The Mazar of Shaikh Ahmad Yasavi in the town of Turkestan. Built by Timur in the 1390s.
The Mazar of Shaikh Ahmad Yasavi in the town of Turkestan. Built by Timur in the 1390s.
Landsat satellite photo of Hazrat-e Turkestan
Landsat satellite photo of Hazrat-e Turkestan

Hazrat-e Turkestan (modern name Türkistan, Kazakh: Түркістан), a city in the southern region of Kazakhstan near the Syr Darya river. It has a population of 85,600 and is situated 160 km (100 miles) north-west of Taraz (Aulie-Ata) on the Trans-Aral Railway between Ak-Mechet (Perovsk) to the north and Tashkent to the south ( 43°17′N, 68°16′E).

Türkistan has an archaeological record dating back to the 4th century. (For a brief description click here). To the Chinese it was known as Beitian. Later it was known as Yasi or Shavgar to the 16th century, it was an important trade centre.

The name Hazrat-e Turkestan literally means "the Saint (or Blessed One) of Turkestan" and refers to Khoja Ahmad Yasavi, the great Sufi Shaikh of Turkestan, who was born here at the turn of the 11th century AD, and is buried in the town. Under his aegis the city became the most important centre of learning for the peoples of the Kazakh steppes. In the 1390s Timur erected a magnificent domed Mazar or tomb over his grave, which is without doubt the most significant architectural monument to be found anywhere in Kazakhstan.

The city still attracts thousands of pilgrims. According to local tradition, three pilgrimages to Türkistan are said to be equivalent to one Hajj to Mecca, although this is not widely accepted elsewhere in the Muslim World. The Saint was held in such reverence that the city was even known as the Second Mecca of the East, and it is of enormous importance for Muslims in Kazakhstan.

Other important historical sites include a mediaeval bath-house and four other mausoleums, one to Tamerlaine's granddaughter and three to Kazakh Khans (rulers).

Throughout its history Türkistan has been a border town, lying as it does on the fringes of the settled Perso-Islamic oasis culture of Transoxiana to the south, and the world of the Turko-Mongol steppe nomads to the north. Accordingly at times it has been an important Kazakh political centre, and at others a frontier town under the control of the Uzbek Khanates further south.

When it fell to the Russians in 1863 it was under the suzerainty of the Khanate of Kokand. Türkistan was in the Syr-Darya Oblast of the Governor-Generalship of Russian Turkestan.
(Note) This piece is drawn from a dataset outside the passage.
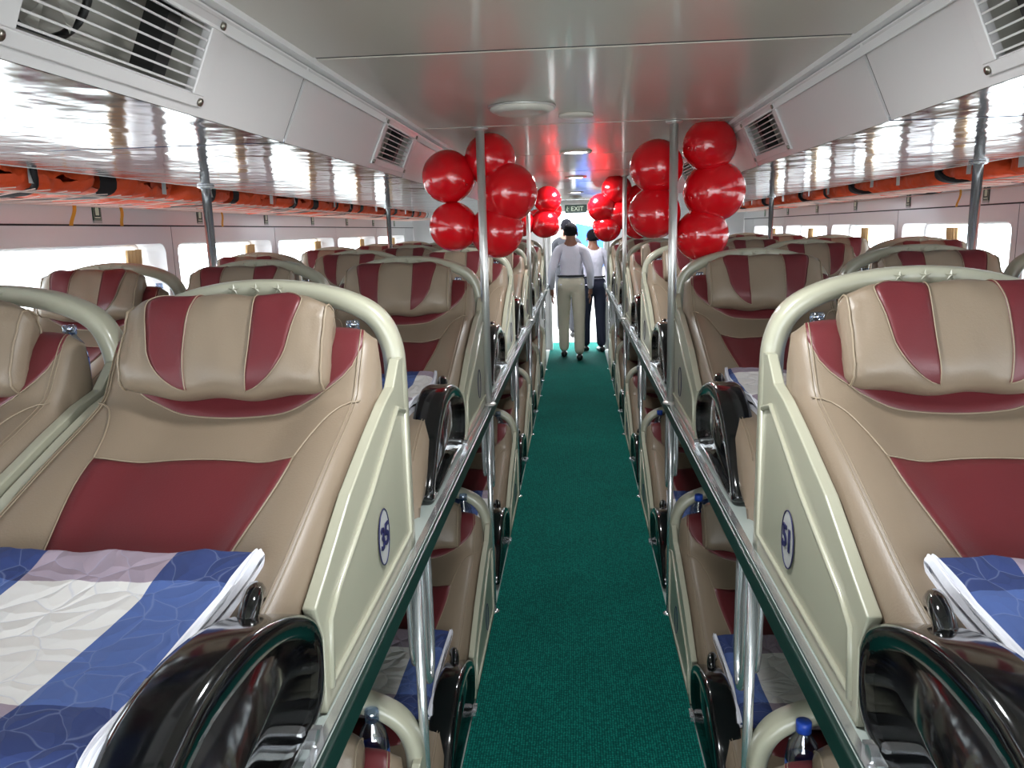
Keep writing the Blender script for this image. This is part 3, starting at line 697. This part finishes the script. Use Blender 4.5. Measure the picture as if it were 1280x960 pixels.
for s, nm in ((-1, 'left'), (1, 'right')):
    for i in range(16):
        y = .2+.62*i+ (.05 if s > 0 else 0)
        if y > 10.6: break
        o = empty('life_jacket', (s*2.02, y, 1.928), f'orange life jacket in the {nm} overhead net rack, {ORD[i]} counted from the camera end', 'life jacket', 'life jackets in the overhead racks')
        o.rotation_euler = (random.uniform(-.04, .04), random.uniform(-.03, .03), random.uniform(-.10, .10))
        link('vest_body', JBs[i % 4], o); link('reflective_patch', JR[(0 if s > 0 else 2)+(i % 2)], o)
        if i % 2 == 0: link('end_strap', JE, o); link('crossed_strap', JD, o)
        elif i % 3 == 0: link('strap', JS, o)
    # net rack
    t = empty('net_rack', (s*2.02, 4.7, 1.862), f'cord net rack along the {nm} wall holding the life jackets', 'rack')
    mb = MB()
    for i in range(64):
        y = -5.0+i*.165
        mb.tube([(-.26, y, .0), (-.1, y+.08, -.004), (.1, y+.16, .0), (.26, y+.24, .012)], .0018, 4); mb.tube([(-.26, y+.24, .0), (.0, y+.12, -.004), (.26, y, .012)], .0018, 4)
    o = mb.build('net_cord', 'net', t); o['kind'] = 'stuff'
    for x in (-.26, .26): MB().tube([(x, -6, 0), (x, 6.2, 0)], .003, 8).build('rack_rail', 'net', t, True)
    # hanging yellow ribbons
    for i, (y, dy) in enumerate(((3.42, -.03), (3.78, .01), (4.9, .02))):
        if s > 0 and i < 2: continue
        def f(a, b, dy=dy): return Vector((s*0+.006*math.sin(a*5), (b-.5)*.028+dy*a, -.10*a))
        o = MB().grid(f, 6, 2).build('hanging_ribbon', 'yellow', None, True); o.location = (s*2.23, y, 1.872)
        tag(o, f'yellow ribbon strap hanging from the {nm} life jacket net, ' + ['leftmost of the left wall', 'second, right of the sign', 'nearer the outer pole'][i], 'strap')
    # wall signs
    for i in range(7):
        y = (3.69 if s < 0 else 3.68)+1.055*i
        t = empty('life_jacket_sign', (s*(WALL-.003), y, 1.845), f'small dark green life jacket sign on the {nm} wall, ' + ['nearest', 'second', 'third', 'fourth', 'fifth', 'sixth', 'farthest'][i], 'sign', 'life jacket signs along the walls')
        MB().box((0, 0, 0), (.004, .068, .10)).build('sign_plate', 'sign', t)
        MB().box((-s*.0005, 0, -.052), (.0035, .068, .012)).build('white_strip', 'plate', t)
        V = [(-s*.003, yy, zz) for yy, zz in ((-.014, -.022), (.014, -.022), (.016, .008), (.008, .02), (.004, .014), (-.004, .014), (-.008, .02), (-.016, .008))]
        n = len(V); mb = MB().add(V, [tuple(range(n))]); mb.lathe([(.007, 0), (.007, .0006)], (-s*.0035, 0, .031), 12, 'X')
        mb.add([(-s*.003, yy, zz) for yy, zz in ((-.022, -.036), (.022, -.036), (.022, -.030), (-.022, -.030))], [(0, 1, 2, 3)])
        for (y0_, y1_, z0_, z1_) in ((-.028, .028, .042, .0435), (-.028, .028, -.0435, -.042), (-.0285, -.027, -.0435, .0435), (.027, .0285, -.0435, .0435)):
            mb.add([(-s*.003, a_, b_) for a_, b_ in ((y0_, z0_), (y1_, z0_), (y1_, z1_), (y0_, z1_))], [(0, 1, 2, 3)])
        mb.build('vest_symbol', 'signpale', t)
# exit sign
t = empty('exit_sign', (.0, YF-.03, 1.975), 'dark green exit sign above the far doorway', 'sign')
bevel(MB().box((0, 0, 0), (.30, .02, .115)).build('sign_box', 'sign', t), .004)
me = text_mesh('EXIT', .085, 'signpale', .001, .001)
for v in me.vertices: v.co = Vector((v.co.x+.02, -.0125-v.co.z, v.co.y))
link('lettering', me, t)
mb = MB().lathe([(.008, 0), (.008, .001)], (-.115, -.0115, .025), 12, 'Y'); mb.tube([(-.115, -.011, .012), (-.12, -.011, -.01), (-.105, -.011, -.035)], .004, 6); mb.tube([(-.12, -.011, -.01), (-.135, -.011, -.03)], .004, 6); mb.tube([(-.095, -.011, .005), (-.115, -.011, .01), (-.133, -.011, -.002)], .003, 6)
mb.build('running_figure', 'signpale', t)

# ================================================================== balloons
def balloon_me():
    pr = []
    for k in range(25):
        a = math.pi*k/24; z = -math.cos(a); r = math.sin(a)
        if z < 0: z *= 1.10; r *= (1-.06*(-z))
        pr.append((max(r, .004), z))
    return MB().lathe(pr, n=32).me('balloon_skin', 'balloon', True)
BM = balloon_me(); KM = MB().lathe([(.02, -1.09), (.045, -1.12), (.03, -1.15), (.075, -1.20), (.06, -1.205)], n=12).me('knot', 'balloon', True)
def balloon(x, y, z, r, px, py, label, group):
    o = empty('balloon', (x, y, z), label, 'balloon', group); link('balloon_skin', BM, o); link('knot', KM, o)
    d = Vector((x-px, y-py, random.uniform(-.02, .08)))
    o.rotation_euler = Vector((d.x, d.y, d.z+.001)).to_track_quat('Z', 'Y').to_euler(); o.scale = (r, r, r); return o
def behind(x, y, z, r, y2):     # push a balloon centre back past its pole
    y2 += random.uniform(-.008, .03); k = y2/y; return x*k, y2, 1.70+(z-1.70)*k, r*k
A = 'balloon cluster on the nearest left aisle pole'; B = 'balloon cluster on the nearest right aisle pole'
for (x, y, z, r, lb) in ((-.503, 3.16, 1.915, .103, 'left middle balloon'), (-.348, 3.27, 1.985, .105, 'top balloon'), (-.262, 3.10, 1.845, .112, 'right middle balloon'), (-.50, 3.24, 1.722, .10, 'lower left balloon'), (-.322, 3.20, 1.70, .108, 'lower right balloon')):
    x, y, z, r = behind(x, y, z, r, 3.33)
    balloon(x, y, z, r, -.377, 3.2, 'red '+lb+' of the cluster on the nearest left pole', A)
for (x, y, z, r, lb) in ((.505, 3.15, 2.0, .100, 'topmost balloon'), (.315, 3.24, 1.935, .105, 'upper left balloon'), (.505, 3.02, 1.825, .112, 'right middle balloon'), (.305, 3.20, 1.755, .102, 'lower left balloon'), (.49, 3.20, 1.665, .104, 'lowest balloon')):
    x, y, z, r = behind(x, y, z, r, 3.33)
    balloon(x, y, z, r, .377, 3.2, 'red '+lb+' of the cluster on the nearest right pole', B)
for i, (x, y, z, r) in enumerate(((-.22, 6.25, 1.93, .105), (-.25, 6.40, 1.75, .115), (-.43, 6.3, 1.76, .11), (-.47, 6.3, 1.95, .11))):
    x, y, z, r = behind(x, y, z, r, 6.45)
    balloon(x, y, z, r, -.377, 6.32, 'red '+['upper right', 'lower right', 'lower left', 'upper left'][i]+' balloon of the cluster on the second left pole', 'balloon cluster on the second left aisle pole')
for i, (x, y, z, r) in enumerate(((.31, 6.2, 1.99, .115), (.20, 6.35, 1.86, .11), (.33, 6.1, 1.80, .112), (.24, 6.3, 1.70, .105), (.49, 6.3, 1.92, .11), (.48, 6.3, 1.72, .11))):
    x, y, z, r = behind(x, y, z, r, 6.45)
    balloon(x, y, z, r, .377, 6.32, 'red '+['topmost', 'left upper', 'front middle', 'left lower', 'right upper', 'right lower'][i]+' balloon of the cluster on the second right pole', 'balloon cluster on the second right aisle pole')
for s, nm in ((-1, 'left'), (1, 'right')):
    for i, (x, z) in enumerate(((.27, 1.92), (.30, 1.73), (.46, 1.83))):
        balloon(s*x, 9.35, z, .11, s*.377, 9.44, f'red {["upper", "lower", "outer"][i]} balloon of the farthest {nm} cluster', f'farthest {nm} balloon cluster')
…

When the Tsarist regime fell in 1917-18 it was briefly part of the Turkestan Autonomous Soviet Socialist Republic before being incorporated into the new Kazakh SSR in 1924.

Modern-day Türkistan has a population of 85,600 (1999 census), almost all of whom are ethnic Kazakhs. The population rose by 10% from 1989-99, making it the second-fastest growing town in Kazakhstan, after the new capital Astana.

Turkestan may be reached by train from Almaty, in a journey of nearly 20 hours. The road trip from the nearest airport at Shymkent takes some 2 hours.